Balance is achieved not only through pictorial means, but also with respect to the symbolic meanings of the depicted forms. Asian Sign, 1980, for example—a key piece in the show—depicts a swastika. The work sparked outrage when it was displayed in 1985 at the Kunstmuseum Basel in a solo exhibition of Federle’s work. Yet here, Federle sought to rein in provocative connotations, positioning the sign counterclockwise and hence differentiating it from Nazi symbolism. For his critics, this was, of course, insufficient, and the artist has recently observed that he wouldn’t be able to paint this work today

Titled “19 E. 21st St. Six Large Paintings” and curated by Josef Helfenstein, this show encompassed work made over thirty-eight years. In addition to the paintings announced in the exhibition’s subtitle and smaller works shown in several display cabinets were two curious objects that Federle used to have in his studio: a Japanese raku chawan and a Persian ceramic bowl.
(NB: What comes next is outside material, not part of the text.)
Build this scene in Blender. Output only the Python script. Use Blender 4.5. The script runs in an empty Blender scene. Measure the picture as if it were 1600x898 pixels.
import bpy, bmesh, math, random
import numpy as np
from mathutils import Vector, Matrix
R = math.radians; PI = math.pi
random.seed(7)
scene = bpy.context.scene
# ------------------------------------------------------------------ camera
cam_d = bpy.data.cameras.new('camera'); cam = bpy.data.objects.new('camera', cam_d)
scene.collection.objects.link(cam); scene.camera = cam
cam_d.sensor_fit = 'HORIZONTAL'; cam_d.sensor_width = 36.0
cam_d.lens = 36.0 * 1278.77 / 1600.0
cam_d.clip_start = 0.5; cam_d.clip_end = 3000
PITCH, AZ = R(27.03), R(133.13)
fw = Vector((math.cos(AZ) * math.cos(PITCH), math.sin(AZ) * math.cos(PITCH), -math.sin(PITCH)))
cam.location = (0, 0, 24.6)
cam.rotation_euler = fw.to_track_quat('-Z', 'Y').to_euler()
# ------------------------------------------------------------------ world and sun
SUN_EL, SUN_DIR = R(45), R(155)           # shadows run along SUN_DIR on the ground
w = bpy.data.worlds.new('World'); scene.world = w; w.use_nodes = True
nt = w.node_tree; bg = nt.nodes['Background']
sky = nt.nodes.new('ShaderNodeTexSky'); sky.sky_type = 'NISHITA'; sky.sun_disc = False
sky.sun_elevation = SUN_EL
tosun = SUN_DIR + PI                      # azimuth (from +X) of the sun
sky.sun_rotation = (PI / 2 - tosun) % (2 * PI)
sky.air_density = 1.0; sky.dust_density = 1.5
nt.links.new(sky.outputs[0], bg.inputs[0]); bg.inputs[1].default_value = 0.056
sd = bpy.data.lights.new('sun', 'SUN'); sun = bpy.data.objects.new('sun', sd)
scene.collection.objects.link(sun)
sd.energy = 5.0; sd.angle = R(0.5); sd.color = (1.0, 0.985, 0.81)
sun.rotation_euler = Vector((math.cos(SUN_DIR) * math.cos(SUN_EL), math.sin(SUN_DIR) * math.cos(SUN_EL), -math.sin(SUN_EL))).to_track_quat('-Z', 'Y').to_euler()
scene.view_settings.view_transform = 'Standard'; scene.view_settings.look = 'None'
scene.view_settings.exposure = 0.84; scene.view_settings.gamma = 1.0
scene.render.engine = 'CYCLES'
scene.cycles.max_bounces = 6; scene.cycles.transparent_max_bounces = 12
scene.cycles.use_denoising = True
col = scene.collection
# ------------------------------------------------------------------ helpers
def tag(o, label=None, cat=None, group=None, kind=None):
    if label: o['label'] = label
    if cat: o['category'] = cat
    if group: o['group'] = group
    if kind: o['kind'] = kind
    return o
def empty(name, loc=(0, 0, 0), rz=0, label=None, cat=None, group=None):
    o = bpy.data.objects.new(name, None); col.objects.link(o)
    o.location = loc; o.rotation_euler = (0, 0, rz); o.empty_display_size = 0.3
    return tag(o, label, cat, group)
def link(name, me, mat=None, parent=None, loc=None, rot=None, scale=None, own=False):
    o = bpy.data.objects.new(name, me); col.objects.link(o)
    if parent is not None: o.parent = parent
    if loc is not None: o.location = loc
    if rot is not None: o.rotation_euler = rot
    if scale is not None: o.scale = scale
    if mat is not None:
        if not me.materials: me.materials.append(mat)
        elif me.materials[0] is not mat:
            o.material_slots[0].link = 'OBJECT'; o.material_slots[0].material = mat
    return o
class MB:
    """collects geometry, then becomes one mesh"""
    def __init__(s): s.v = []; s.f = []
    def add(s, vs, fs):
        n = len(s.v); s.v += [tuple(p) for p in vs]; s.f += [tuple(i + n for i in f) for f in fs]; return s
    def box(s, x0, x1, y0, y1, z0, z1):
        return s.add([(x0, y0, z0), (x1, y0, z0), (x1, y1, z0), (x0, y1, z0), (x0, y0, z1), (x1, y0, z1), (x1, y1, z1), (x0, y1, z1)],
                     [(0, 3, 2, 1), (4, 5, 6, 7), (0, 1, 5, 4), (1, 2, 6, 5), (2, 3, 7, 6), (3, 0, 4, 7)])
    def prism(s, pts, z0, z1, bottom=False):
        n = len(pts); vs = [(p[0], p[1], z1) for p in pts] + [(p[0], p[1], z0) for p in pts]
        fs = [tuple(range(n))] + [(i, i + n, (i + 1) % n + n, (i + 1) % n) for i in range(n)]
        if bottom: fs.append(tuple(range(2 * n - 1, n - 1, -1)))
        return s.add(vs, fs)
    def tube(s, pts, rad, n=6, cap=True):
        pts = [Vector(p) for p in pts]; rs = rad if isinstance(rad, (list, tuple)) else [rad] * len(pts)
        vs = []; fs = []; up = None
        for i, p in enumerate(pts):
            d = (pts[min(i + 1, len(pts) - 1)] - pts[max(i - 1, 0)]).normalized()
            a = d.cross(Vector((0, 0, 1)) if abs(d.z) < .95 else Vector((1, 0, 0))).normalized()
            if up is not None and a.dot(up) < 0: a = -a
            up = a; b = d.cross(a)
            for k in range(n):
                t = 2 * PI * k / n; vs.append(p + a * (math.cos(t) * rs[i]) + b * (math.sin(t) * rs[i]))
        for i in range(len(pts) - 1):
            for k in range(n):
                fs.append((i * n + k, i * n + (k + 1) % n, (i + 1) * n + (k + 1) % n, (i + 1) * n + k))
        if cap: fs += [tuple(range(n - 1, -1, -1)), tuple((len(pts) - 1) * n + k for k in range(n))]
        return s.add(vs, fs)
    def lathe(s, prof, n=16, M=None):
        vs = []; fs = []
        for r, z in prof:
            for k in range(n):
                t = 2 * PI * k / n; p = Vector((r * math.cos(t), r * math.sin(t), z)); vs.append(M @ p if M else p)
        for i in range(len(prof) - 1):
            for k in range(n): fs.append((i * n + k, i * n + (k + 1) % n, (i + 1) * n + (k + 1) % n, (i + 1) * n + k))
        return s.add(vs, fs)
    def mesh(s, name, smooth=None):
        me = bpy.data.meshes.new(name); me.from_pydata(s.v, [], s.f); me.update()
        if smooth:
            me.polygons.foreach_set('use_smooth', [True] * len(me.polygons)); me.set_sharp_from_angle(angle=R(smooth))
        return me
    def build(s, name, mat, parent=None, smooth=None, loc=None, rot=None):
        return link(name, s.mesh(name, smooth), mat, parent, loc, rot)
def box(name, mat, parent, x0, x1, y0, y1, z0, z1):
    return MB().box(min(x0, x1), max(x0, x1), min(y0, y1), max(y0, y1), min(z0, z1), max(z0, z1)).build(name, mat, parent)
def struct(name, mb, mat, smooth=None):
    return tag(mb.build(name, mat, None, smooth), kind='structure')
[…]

While the title made reference to the address of a New York studio where Federle worked from 1979 to 1984, only two of the works in the show were actually painted there. And neither the exhibition nor the catalogue really attempted to establish connections between Federle and the New York art scene of the 1970s and 1980s, the social and societal ramifications of being a Swiss artist working in Manhattan, or his actual artistic development during his sojourn in the US. Richard Shiff points out in his catalogue essay that “Federle’s studio methods are neither complicated nor mysterious.” Yet while his process might be straightforward enough, the studio certainly became an arcanum, even as it functioned as an abstract trope that implicitly placed Federle in a New York School lineage. In the exhibition catalogue, a photograph of the artist in his Manhattan studio shows him posing in front of the previously mentioned Untitled work of 1980. The photograph frames the painting tightly, leaving no room for additional or accidental information: no painting supplies, no hints of furnishings, just the painter in front of his work. We are not presented with a place of living and working, but with a mythological place of transcendental conception.

By such means, the exhibition managed to bring out the essentially spiritual aspiration of Federle’s art. “All in all, through the precision of the symbol,” he once said, “I wanted to reach a formal concentration that neutralizes its political or subjective dimension.” This is where the sense of balance that animates his painting suspends history to suggest a deeper meaning beyond it. The universality implicit in timelessness impregnates his paintings with a metaphysical depth. It is in that sense that they appear egregiously simple and at the same time immensely complex and intangible. The exhibition succeeded in immersing the viewer in the “formal concentration” of Federle’s art without denying that its price is historical obfuscation.